14 February 2009

Spring Break: Okavango Delta

Happy Valentine's Day from Gaborone! A few minutes before 6 am local time, my train rolled into Gaborone and before 7 am I was on my bed catching up on emails and the news. Because of the extensive nature of my spring break sojourn, the next few blogs will be chronologically break up and tell the story of the last week and a half. Thus, this first blog will be about the CIEE group trip to the Okavango Delta, to which my last blog post alluded.

Here goes.

At 2:30 pm on February 6th, the CIEE students boarded an AirBotswana flight to the safari mecca of Botswana: Maun. This small town (pop. 30,000) is the starting point for foreign tourists heading for the Okavango Delta and the Moremi Game Reserve, our destination, which occupies the northeastern section of the delta.

Our four-day, three-night trek into the bush consisted mainly of early morning, i.e. waking up on the wrong side of 6 am, and late afternoon game drives. Despite the near arid conditions we experienced all week long, it is still the rainy season. For a reason which escapes me, this translates into sparse sightings of the animals. But considering many of us had never seen many of these creatures in their native environs, we were overwhelmed, to say the least, by our African ungulate encounters.
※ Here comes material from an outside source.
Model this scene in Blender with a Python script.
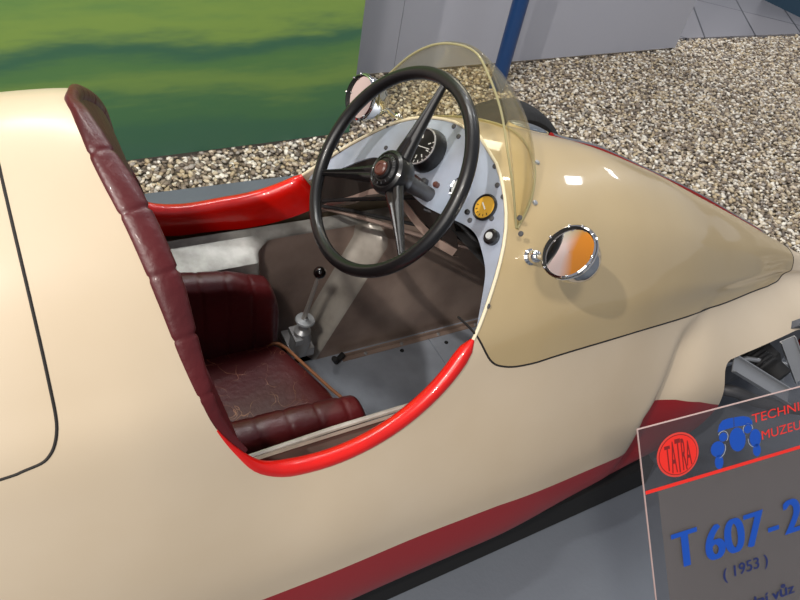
import bpy, bmesh, math, random
import numpy as np
from mathutils import Vector, Matrix

S = bpy.context.scene
for o in list(bpy.data.objects): bpy.data.objects.remove(o)
ZO = .16      # the car's drawing zero lies 16 cm above the hall floor

# ------------------------------------------------------------------ camera
cam = bpy.data.cameras.new('camera'); camo = bpy.data.objects.new('camera', cam); S.collection.objects.link(camo)
cam.lens = 645/800*36; cam.sensor_width = 36; cam.clip_start = .02; cam.clip_end = 100
_p, _r, _a = map(math.radians, (42.28, 12.78, 54.49))
_D = Vector((math.cos(_a)*math.cos(_p), math.sin(_a)*math.cos(_p), -math.sin(_p)))
_ri = Vector((math.sin(_a), -math.cos(_a), 0)); _up = _ri.cross(_D)
_R = _ri*math.cos(_r)+_up*math.sin(_r); _U = -_ri*math.sin(_r)+_up*math.cos(_r)
camo.matrix_world = Matrix(((_R.x,_U.x,-_D.x,-.570),(_R.y,_U.y,-_D.y,-.941),(_R.z,_U.z,-_D.z,1.522+ZO),(0,0,0,1)))
S.camera = camo

# ------------------------------------------------------------------ world, lamps, exposure
w = bpy.data.worlds.new('world'); S.world = w; w.use_nodes = True
bg = w.node_tree.nodes['Background']; bg.inputs[0].default_value = (.84,.88,1.0,1); bg.inputs[1].default_value = .34
def lamp(name, kind, loc, aim, energy, color, **kw):
    l = bpy.data.lights.new(name, kind); l.energy = energy; l.color = color
    for k, v in kw.items(): setattr(l, k, v)
    o = bpy.data.objects.new(name, l); S.collection.objects.link(o); o.location = loc
    o.rotation_euler = (Vector(aim)-Vector(loc)).to_track_quat('-Z','Y').to_euler()
    return o
lamp('spot_lamp', 'SPOT', (-3.54,-1.52,4.6), (.2,0,.7), 630, (1,.935,.87), spot_size=math.radians(60), spot_blend=.5, shadow_soft_size=.05)
lamp('spot_lamp', 'SPOT', (-2.3,-2.5,4.9), (0,0,.6), 390, (1,.94,.86), spot_size=math.radians(60), spot_blend=.5, shadow_soft_size=.22)  # second spot, added to brighten the cockpit interior
lamp('flank_fill', 'AREA', (-3.2,-3.6,3.4), (-.4,0,.5), 60, (1,.95,.88), shape='RECTANGLE', size=3, size_y=2)  # unseen soft fill added for the near flank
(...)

Crossed off my checklist were: elephant, zebra, giraffe, baboon, monkey, impala, crocodile, hippo, wildebeest (to the left) and even leopard.

While we apparently couldn't see them, there were lions nestled amongst the shoulder-high grasses.

As Joe, our indispensable guide, said, "You people from the towns see with your eyes, but we from the bush see with our ears." An irrefutable statement if I ever heard one.

Another highlight from our trip was the simultaneously touristy and traditional ride on a makoro. While normally made from hollowed out trees, ours were of the modern variety: fibreglass. Essentially a flat bottomed, African gondola propelled by a poler, the makoro acted as the major form of transportation in the delta and one can see why after an hour long ride. The towering swamp ferns create a verdant tunnel, with only the hollow croaks of frogs disrupting the silence.

On Monday, we did a short morning drive and then headed back to Maun, where our group split up. My group stayed in Maun for the night and explored the very cultural town. Stands upon stands selling clothes, candies, bananas, mangos, cell phone airtime, and everything in between. Packed in alleys, crowding the bus rank, the stands were the closest thing to an authentic bazaar I've experienced thus far in Botswana.